[start]
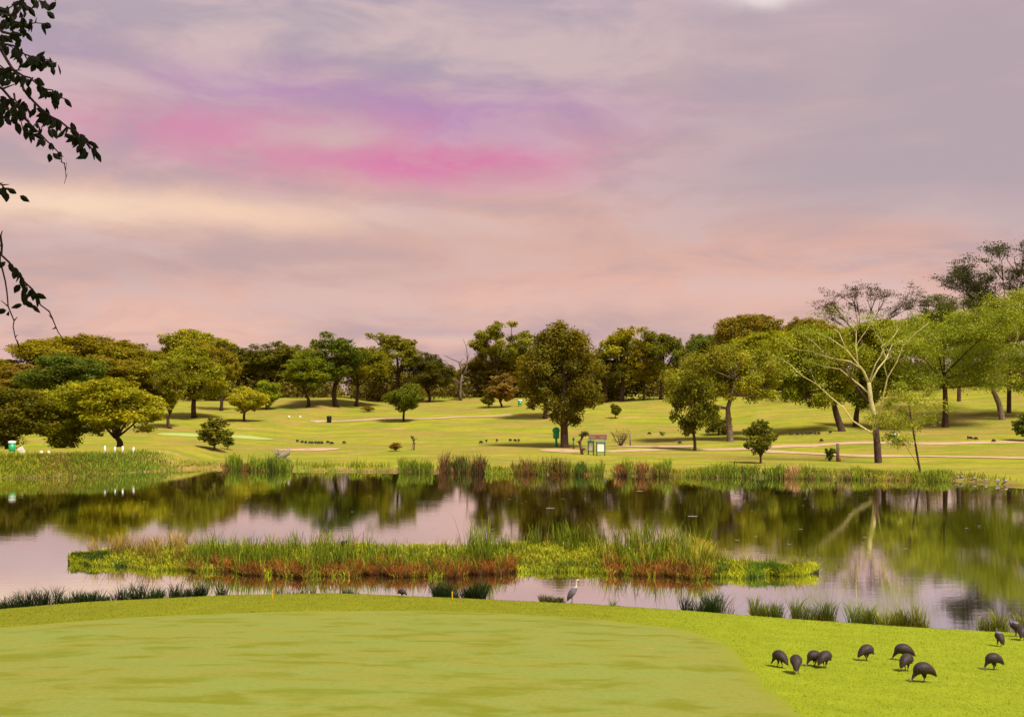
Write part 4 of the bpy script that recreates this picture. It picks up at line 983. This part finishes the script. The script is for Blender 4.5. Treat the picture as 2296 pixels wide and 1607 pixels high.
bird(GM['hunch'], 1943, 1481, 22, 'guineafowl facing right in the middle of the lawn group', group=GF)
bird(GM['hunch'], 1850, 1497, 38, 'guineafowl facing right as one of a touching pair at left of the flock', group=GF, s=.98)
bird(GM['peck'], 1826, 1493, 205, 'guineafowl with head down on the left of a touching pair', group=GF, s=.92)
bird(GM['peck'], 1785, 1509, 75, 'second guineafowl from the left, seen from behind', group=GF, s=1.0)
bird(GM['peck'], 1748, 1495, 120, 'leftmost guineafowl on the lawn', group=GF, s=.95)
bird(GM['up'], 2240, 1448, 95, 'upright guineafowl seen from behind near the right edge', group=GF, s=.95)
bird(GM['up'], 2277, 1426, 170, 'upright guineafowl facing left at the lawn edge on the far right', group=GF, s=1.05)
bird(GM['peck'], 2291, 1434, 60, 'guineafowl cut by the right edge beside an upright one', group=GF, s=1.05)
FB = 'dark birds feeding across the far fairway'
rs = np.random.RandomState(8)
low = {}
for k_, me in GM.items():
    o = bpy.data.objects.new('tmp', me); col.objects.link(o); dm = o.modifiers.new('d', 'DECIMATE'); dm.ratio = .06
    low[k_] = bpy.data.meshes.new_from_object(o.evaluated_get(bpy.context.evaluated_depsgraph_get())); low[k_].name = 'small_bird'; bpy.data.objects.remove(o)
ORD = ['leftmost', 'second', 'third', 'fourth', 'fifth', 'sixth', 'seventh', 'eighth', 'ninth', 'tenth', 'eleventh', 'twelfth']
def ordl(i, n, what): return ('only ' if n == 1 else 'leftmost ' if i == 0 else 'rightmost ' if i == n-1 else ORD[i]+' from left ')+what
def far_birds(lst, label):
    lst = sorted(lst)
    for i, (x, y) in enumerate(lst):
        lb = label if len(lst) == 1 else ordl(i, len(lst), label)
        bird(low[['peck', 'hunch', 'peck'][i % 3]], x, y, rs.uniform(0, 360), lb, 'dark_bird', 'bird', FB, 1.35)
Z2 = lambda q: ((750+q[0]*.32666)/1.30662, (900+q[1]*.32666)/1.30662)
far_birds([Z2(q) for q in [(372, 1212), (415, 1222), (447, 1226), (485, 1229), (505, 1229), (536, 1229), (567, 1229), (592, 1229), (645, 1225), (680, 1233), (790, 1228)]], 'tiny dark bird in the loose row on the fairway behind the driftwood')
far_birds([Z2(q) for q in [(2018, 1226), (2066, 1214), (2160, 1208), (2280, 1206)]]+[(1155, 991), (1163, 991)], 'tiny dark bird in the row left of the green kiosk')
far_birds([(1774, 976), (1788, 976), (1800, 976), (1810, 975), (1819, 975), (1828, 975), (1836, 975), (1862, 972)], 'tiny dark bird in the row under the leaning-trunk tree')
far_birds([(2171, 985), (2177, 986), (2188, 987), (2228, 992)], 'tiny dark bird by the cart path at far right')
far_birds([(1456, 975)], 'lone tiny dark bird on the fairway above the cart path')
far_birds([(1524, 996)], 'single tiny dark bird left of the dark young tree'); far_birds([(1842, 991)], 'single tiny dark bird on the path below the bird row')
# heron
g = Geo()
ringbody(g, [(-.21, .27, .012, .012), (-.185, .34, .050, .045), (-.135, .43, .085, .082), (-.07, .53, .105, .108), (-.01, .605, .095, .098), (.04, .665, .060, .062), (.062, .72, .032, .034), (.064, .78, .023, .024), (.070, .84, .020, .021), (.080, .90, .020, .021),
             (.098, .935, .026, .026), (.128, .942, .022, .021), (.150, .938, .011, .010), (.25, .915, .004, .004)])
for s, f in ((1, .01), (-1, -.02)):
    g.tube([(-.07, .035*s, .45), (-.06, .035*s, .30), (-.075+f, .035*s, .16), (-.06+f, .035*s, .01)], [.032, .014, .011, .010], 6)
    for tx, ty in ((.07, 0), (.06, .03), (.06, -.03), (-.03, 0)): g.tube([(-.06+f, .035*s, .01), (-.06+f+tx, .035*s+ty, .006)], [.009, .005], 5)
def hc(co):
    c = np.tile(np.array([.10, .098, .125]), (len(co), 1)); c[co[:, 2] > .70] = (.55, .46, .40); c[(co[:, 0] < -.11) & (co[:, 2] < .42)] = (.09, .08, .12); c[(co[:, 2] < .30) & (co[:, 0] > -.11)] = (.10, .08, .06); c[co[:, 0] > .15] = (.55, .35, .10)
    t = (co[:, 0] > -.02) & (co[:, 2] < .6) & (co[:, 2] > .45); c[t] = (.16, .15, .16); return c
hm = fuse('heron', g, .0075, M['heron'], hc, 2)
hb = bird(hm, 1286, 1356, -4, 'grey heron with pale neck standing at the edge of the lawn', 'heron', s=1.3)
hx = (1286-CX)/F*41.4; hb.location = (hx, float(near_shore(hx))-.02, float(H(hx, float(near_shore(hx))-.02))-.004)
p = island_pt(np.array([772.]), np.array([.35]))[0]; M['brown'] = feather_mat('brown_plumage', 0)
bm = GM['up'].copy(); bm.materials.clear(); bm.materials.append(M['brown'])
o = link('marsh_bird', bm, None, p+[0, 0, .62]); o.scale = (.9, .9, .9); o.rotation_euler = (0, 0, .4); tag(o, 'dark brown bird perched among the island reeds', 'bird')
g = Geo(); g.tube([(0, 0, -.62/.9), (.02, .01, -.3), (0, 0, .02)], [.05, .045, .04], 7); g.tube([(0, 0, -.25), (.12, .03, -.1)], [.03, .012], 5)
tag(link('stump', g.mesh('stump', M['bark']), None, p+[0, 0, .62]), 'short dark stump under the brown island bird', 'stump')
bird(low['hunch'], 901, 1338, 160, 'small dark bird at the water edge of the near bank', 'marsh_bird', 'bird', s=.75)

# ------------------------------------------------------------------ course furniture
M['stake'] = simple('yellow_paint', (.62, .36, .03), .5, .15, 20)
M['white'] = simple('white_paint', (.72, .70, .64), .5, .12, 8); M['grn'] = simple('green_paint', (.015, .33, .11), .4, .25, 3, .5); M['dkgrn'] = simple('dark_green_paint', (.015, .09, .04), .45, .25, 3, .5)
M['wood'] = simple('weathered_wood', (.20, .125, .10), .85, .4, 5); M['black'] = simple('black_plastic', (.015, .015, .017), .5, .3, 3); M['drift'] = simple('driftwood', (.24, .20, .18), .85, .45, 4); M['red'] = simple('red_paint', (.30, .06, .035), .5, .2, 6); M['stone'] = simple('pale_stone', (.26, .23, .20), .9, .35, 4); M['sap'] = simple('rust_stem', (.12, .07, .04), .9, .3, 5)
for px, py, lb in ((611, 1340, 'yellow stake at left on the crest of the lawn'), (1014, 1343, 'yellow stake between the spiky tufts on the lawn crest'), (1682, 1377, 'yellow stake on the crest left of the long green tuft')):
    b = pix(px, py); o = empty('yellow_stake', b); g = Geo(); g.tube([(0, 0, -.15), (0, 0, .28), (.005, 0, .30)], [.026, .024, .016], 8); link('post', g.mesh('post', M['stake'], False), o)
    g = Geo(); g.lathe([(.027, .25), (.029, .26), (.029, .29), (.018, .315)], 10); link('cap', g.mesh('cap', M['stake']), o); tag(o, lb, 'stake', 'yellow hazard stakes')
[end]
[start]
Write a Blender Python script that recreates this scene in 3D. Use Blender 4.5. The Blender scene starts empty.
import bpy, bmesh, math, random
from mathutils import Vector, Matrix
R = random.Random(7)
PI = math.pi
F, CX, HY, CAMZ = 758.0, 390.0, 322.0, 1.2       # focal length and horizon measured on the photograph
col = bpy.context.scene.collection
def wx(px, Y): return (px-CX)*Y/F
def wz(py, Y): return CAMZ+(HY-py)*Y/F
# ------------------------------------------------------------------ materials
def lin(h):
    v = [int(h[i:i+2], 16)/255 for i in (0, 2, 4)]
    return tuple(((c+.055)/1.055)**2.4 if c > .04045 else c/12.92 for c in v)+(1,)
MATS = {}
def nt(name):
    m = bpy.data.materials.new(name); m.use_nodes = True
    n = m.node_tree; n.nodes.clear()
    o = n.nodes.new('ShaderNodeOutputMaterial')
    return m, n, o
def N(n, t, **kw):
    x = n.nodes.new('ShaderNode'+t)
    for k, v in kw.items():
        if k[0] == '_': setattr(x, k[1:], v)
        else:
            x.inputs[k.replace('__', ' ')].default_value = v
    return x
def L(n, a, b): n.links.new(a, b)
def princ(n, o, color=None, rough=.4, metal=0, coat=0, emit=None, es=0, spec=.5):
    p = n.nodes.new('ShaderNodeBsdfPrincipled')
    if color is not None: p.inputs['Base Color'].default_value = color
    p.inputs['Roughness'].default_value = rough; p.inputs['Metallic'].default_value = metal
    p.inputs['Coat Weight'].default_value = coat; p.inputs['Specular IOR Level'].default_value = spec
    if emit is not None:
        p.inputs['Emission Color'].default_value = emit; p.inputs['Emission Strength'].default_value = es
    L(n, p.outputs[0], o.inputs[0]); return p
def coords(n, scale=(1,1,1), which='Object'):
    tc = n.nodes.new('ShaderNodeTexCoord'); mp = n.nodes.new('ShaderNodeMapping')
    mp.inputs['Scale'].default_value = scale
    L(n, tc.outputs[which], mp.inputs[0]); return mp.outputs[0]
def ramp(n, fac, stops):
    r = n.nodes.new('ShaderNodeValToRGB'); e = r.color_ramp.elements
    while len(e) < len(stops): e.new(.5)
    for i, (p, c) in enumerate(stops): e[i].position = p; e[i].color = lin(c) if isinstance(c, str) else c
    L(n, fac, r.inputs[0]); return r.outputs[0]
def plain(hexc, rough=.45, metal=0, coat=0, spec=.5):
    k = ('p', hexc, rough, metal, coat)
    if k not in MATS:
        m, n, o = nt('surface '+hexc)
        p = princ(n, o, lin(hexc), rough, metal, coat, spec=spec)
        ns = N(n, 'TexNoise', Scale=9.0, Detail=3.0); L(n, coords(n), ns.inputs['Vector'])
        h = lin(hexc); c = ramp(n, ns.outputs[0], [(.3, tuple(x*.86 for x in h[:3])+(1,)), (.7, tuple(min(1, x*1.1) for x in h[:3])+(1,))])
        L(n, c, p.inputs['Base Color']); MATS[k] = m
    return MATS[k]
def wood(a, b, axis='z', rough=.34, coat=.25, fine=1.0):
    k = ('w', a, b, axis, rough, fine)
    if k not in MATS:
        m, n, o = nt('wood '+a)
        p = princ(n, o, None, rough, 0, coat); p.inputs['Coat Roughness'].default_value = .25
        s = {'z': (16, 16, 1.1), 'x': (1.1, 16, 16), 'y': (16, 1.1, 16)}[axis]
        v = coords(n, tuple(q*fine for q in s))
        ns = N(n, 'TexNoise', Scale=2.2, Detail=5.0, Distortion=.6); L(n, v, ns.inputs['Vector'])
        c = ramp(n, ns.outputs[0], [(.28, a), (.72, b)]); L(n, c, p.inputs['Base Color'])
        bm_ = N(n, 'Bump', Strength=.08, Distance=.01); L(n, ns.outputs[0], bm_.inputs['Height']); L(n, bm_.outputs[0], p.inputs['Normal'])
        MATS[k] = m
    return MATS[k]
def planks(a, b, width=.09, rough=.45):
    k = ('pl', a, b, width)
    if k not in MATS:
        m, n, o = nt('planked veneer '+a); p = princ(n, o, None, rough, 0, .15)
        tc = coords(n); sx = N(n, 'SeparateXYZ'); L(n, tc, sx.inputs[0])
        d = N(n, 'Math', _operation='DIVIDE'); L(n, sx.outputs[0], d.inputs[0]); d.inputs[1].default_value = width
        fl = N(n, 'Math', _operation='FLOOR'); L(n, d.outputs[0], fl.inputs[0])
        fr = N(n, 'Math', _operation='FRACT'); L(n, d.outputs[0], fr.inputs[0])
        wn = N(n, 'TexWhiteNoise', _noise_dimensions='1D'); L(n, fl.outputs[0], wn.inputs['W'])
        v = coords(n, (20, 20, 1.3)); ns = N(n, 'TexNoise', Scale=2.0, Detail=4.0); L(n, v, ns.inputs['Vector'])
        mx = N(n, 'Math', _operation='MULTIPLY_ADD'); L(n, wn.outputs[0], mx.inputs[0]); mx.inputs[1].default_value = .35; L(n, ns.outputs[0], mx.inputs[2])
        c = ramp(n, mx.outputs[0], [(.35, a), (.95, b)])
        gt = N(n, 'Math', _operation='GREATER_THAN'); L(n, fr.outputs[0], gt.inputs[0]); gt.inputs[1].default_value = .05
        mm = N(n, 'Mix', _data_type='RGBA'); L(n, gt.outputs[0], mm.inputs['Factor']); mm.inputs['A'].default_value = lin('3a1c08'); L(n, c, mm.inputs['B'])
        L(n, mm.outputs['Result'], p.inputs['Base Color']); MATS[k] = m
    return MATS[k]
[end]
How many lines of these entries contain the string "script"? Reply with the number alone.

2